Así, durante la ruta, recuerda el origen de la calle Mirabel, que alude al palacio del mismo nombre que Alfonso X El Sabio tenía «al principio de La Overuela» y al que se llegaba por esta calle hacia San Nicolás y el puente Mayor. O Portillo de Prado y de Balboa, como recuerdo de los pasos aquí situados para ingresar en la ciudad y en los que los comerciantes llegados de otros puntos debían pagar impuestos si querían vender sus productos en Valladolid.
«Los portillos eran entradas más pequeñas. Los carruajes hacían su entrada por la puerta de Santa Clara, que estaba situada en la avenida de Palencia, a la altura de las actuales calles Quebrada y González Dueñas. «Además, muchos de los nombres están vinculados con el convento de Santa Teresa», bien por sus obras (Oración, Penitencia, Éxtasis), bien vinculado con otros escritores del siglo de Oro (Calderón de la Barca, Tirso de Molina).

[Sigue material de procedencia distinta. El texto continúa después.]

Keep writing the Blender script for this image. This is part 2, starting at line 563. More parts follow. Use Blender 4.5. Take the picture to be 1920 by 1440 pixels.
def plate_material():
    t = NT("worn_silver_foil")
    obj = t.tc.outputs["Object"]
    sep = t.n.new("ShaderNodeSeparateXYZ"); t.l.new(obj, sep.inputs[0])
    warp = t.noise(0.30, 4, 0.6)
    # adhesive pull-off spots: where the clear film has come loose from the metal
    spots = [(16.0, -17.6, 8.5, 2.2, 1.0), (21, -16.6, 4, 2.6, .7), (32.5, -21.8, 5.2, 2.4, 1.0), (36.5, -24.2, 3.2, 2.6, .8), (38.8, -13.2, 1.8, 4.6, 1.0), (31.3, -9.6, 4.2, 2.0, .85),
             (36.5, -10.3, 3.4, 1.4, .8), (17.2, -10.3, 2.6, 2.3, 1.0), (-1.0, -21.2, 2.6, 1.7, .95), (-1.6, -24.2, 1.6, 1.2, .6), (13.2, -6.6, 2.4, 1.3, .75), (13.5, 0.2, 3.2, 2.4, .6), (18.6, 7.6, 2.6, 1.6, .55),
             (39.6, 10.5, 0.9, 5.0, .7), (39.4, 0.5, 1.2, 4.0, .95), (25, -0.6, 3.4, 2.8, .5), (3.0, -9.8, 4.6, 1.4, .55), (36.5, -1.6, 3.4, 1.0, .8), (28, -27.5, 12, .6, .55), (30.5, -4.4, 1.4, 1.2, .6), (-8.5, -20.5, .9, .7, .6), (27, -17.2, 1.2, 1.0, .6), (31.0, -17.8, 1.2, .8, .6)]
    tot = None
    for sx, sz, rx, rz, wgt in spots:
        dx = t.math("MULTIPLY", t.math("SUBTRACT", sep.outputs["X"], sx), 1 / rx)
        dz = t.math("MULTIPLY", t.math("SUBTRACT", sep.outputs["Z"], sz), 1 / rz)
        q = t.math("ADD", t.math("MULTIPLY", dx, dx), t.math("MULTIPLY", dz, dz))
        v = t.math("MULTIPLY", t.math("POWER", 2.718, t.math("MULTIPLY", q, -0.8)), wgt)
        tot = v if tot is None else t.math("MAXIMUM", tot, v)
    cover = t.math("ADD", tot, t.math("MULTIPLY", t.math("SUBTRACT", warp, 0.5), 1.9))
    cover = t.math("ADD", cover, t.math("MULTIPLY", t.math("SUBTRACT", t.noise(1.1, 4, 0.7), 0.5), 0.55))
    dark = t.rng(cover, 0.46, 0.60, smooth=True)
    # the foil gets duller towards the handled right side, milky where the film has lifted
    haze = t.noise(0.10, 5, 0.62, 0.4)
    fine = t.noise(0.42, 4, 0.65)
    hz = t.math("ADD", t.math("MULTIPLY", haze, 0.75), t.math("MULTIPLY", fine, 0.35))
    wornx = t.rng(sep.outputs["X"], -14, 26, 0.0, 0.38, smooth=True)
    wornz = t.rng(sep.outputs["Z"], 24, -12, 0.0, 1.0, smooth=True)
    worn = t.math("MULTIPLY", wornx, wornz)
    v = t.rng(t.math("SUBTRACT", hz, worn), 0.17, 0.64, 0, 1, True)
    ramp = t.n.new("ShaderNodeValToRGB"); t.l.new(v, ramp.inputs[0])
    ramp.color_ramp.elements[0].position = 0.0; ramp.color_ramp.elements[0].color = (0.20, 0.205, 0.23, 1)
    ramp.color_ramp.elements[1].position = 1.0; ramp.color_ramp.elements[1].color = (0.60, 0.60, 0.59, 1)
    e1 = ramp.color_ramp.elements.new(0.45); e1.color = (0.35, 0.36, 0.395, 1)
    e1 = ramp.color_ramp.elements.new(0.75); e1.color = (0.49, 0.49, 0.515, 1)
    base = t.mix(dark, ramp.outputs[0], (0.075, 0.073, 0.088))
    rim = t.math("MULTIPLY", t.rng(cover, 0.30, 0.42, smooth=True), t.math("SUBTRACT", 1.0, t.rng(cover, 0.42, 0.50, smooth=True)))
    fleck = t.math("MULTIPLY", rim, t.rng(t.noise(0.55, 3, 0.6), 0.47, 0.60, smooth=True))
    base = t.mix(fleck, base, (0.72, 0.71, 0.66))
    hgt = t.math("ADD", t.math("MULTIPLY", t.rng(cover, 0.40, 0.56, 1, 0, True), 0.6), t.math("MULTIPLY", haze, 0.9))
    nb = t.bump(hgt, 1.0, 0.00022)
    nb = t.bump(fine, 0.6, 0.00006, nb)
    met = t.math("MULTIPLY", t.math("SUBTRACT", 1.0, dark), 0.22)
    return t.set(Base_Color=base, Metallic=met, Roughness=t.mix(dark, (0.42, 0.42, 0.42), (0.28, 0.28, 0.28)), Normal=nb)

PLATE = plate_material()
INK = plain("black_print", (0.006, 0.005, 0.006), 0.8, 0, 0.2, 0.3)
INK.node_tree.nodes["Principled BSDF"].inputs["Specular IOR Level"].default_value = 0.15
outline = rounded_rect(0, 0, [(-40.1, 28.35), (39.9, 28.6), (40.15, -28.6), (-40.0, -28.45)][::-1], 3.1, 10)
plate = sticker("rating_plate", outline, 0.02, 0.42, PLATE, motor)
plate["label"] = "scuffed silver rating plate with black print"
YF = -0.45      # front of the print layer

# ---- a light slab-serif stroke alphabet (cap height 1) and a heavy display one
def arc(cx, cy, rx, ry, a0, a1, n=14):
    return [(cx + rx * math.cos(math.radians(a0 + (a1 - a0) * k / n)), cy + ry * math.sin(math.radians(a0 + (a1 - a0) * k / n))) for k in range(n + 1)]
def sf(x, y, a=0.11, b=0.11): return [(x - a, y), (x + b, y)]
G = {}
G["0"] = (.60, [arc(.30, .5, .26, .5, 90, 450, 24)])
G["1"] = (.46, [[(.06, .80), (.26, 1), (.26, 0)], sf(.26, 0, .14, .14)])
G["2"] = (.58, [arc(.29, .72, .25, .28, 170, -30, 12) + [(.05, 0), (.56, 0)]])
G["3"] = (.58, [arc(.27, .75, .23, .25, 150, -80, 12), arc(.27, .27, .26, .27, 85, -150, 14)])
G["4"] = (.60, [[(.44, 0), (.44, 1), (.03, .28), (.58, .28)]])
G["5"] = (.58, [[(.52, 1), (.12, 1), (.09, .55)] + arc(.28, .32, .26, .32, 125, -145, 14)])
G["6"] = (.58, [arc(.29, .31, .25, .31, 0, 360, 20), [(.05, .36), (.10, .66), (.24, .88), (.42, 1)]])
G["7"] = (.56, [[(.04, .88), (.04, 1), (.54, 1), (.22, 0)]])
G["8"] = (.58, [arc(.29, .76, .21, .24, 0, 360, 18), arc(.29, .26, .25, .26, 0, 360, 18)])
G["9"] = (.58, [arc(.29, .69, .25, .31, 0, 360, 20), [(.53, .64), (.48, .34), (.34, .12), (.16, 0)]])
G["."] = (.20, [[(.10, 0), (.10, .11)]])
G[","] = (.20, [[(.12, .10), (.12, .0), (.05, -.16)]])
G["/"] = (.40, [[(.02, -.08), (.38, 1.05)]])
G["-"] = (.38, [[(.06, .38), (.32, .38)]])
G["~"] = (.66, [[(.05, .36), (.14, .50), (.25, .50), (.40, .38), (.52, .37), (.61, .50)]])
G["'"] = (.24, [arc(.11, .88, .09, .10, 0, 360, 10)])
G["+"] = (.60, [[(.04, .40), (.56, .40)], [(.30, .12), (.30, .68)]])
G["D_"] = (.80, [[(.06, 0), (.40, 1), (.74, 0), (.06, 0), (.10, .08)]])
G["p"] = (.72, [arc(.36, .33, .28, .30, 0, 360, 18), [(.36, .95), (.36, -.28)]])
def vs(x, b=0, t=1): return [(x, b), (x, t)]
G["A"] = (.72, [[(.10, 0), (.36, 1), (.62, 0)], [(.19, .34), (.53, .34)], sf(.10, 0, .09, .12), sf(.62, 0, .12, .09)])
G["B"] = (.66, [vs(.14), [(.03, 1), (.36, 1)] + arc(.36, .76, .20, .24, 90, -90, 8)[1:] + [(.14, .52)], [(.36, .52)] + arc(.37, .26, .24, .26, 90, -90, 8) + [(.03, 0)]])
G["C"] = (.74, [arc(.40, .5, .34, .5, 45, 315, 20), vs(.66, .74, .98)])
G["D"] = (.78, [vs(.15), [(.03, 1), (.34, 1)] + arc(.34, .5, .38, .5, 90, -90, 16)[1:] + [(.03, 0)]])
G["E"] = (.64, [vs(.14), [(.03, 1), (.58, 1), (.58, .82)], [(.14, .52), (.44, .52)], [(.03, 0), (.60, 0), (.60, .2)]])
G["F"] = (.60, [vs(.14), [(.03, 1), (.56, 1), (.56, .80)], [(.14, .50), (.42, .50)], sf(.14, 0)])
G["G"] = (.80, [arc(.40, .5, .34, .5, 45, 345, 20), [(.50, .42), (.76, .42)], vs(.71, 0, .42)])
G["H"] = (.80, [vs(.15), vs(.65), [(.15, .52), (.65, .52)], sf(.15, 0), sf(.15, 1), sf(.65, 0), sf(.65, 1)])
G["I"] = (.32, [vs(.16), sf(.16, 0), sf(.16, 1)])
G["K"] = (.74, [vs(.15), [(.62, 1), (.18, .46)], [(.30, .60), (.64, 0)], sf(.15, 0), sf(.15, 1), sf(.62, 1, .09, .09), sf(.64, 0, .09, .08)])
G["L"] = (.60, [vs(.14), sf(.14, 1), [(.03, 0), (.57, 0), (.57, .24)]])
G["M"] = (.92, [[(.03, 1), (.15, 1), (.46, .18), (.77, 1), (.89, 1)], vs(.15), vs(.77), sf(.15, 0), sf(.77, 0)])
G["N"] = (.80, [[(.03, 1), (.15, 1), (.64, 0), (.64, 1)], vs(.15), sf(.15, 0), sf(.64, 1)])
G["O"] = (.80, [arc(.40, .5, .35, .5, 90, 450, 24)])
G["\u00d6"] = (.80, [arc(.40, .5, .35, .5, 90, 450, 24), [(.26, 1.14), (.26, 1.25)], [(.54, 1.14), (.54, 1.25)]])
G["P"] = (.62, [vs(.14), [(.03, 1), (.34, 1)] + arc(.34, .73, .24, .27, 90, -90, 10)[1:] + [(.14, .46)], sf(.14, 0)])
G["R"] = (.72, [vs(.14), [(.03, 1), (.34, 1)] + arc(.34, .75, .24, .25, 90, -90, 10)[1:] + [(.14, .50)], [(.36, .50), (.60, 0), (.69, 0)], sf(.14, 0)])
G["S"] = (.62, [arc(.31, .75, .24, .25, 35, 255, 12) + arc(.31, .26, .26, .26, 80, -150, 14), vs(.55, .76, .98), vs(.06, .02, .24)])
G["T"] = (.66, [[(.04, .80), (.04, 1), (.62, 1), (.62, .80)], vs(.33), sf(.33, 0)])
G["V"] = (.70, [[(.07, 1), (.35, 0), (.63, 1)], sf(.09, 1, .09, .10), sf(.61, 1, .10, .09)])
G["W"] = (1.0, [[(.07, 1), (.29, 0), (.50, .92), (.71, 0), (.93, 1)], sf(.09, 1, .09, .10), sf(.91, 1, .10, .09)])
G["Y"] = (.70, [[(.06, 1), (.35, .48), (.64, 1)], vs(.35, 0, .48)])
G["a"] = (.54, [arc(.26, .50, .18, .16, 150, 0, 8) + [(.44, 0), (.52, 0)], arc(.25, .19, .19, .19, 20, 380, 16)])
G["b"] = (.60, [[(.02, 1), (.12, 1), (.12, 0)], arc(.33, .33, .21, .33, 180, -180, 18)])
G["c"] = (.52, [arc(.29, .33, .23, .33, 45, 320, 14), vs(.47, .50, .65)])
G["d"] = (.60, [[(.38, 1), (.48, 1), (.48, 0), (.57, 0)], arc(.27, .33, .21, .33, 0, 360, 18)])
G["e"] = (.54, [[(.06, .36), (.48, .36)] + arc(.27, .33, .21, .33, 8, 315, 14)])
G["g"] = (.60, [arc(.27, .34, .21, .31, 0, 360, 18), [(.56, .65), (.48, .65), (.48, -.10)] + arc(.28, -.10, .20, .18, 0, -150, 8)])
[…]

Curiosa es la alusión al Cardenal Torquemada, porque merece un matiz: «No es el de la Inquisición, sino un tío suyo, Juan de Torquemada (1388-1468), un hombre sabio, que apostaba por la convivencia entre las tres culturas, que fue asesor del Papa e impulsó la construcción de San Pablo«. La puerta de los carros, que daba acceso al servicio para el convento dominico, se conserva a la altura del número 12 de Rondilla de Santa Teresa. Y muy cerquita, en estos jardines, hay la escultura de un león con el escudo del duque de Lerma. «Todo esta parte estaba en la ronda exterior a la muralla, y de ahí viene el nombre de este barrio».
Anta recuerda durante la visita que la mayor parte del barrio está construido sobre huertas y lecherías, con un auge urbanístico «y especulativo» en los años 50 y 60 para acoger a numerosas familias llegadas del medio rural. «La lucha vecinal consiguió dotar a la zona de servicios y permitió paralizar, en los años 80, la construcción masiva de más casas (hasta el río llegaban) para que en su lugar estuviera el parque Ribera de Castilla», uno de los más bellos de la ciudad.